De repente, uma voz feminina estridente, chamou a atenção e dirigiu-se ao garoto dizendo “Acabou seu tempo, fulano, você já teve tempo para ver tudo. Vamos à próxima sala, todos”. E os estudantes fizeram uma fila indiana e se locomoveram tal como a professora havia ordenado. O garoto franzino deixou, visivelmente a contragosto, o quadro azul e entrou na fila cabisbaixo.
E eu fiquei pensando que significado aquilo teria na educação artística daquela criança.
Outra vez, há algum tempo, já havia presenciado outro arroubo de uma arte educadora visitando a Casa da Tulha, no Parque Ecológico da cidade. Ela perguntava as crianças se elas haviam observado bem as obras expostas, porque depois teriam que fazer uma redação sobre elas, com nota valendo para a avaliação do semestre letivo.
E não pude deixar de lembrar também do meu início como animador sociocultural do SESC-SP, onde as recreações infantis, sob a desculpa da educação para o lazer, e de apresentar atividades diferenciadas a fim de que a escolha pudesse ser em um leque maior, dispunham as crianças a vivenciarem atividades consideradas “calmas”, entremeadas com atividades tidas como “ativas”. Dava-se um tempo para que elas ficassem em cada uma das estações, ao fim do qual elas seriam movidas para outras.
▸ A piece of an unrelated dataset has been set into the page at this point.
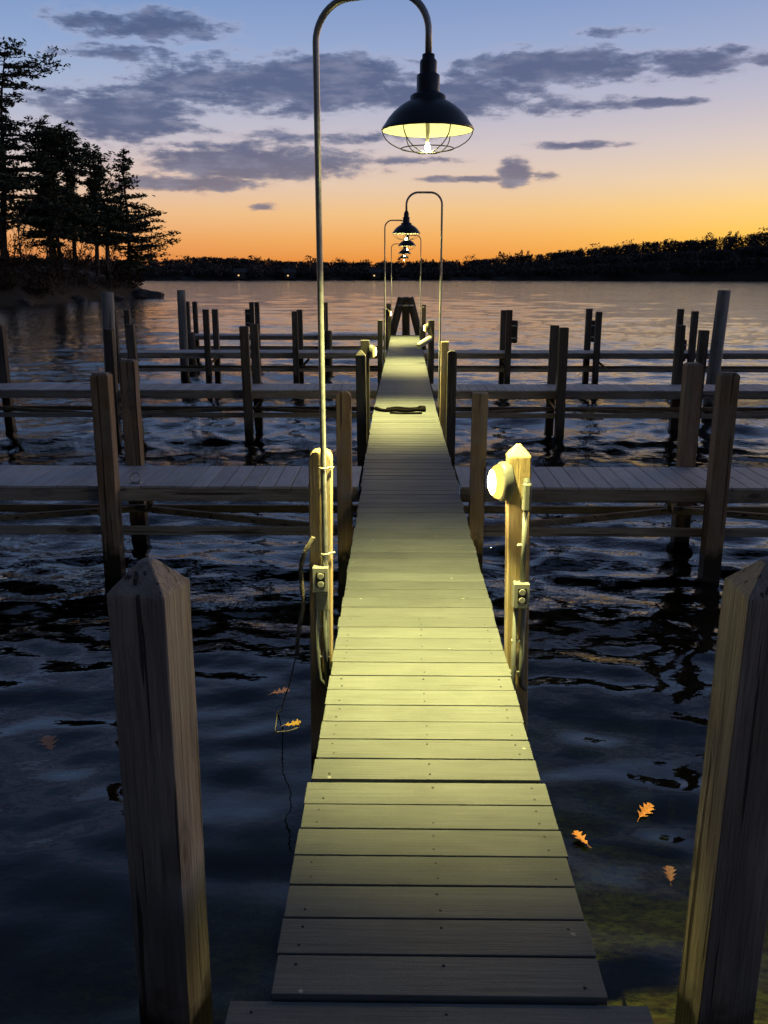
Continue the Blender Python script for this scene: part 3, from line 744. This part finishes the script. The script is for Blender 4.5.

E uma cena que ficou na minha memória foi a de um garotinho que queria terminar sua pequena obra na oficina de argila, e foi levado chorando e aos gritos para a atividade cabo de guerra. Compreendi a revolta da criança, pois ela estava se dedicando por inteiro, à sua maneira, moldando o barro de acordo com sua fantasia, e se viu frustrada na sua criatividade. É claro que depois a organização mudou sua estratégia de recreação, mas, naquela época, era assim.
Espero que minhas observações de educação artística in loco, sejam fruto de um interesse grande pelo tema, que me faz ficar com a mente e a sensibilidade aguçadas para esses “deslizes”, e que eles não ocorram de fato com tanta frequência, mas minhas constatações levam a reflexão que dividia com meus alunos de formação de professores. Quantos crimes cometemos em nome da boa educação? Como exercemos nossa autoridade e não o autoritarismo que carregamos conosco inerente à profissão? O que é boa educação em se tratando de arte-educação? Como incentivar a expressão artística? Estamos contribuindo para a formação de um público apreciador das artes, de cidadãos mais críticos, criativos e expressivos, ou submissos conformistas?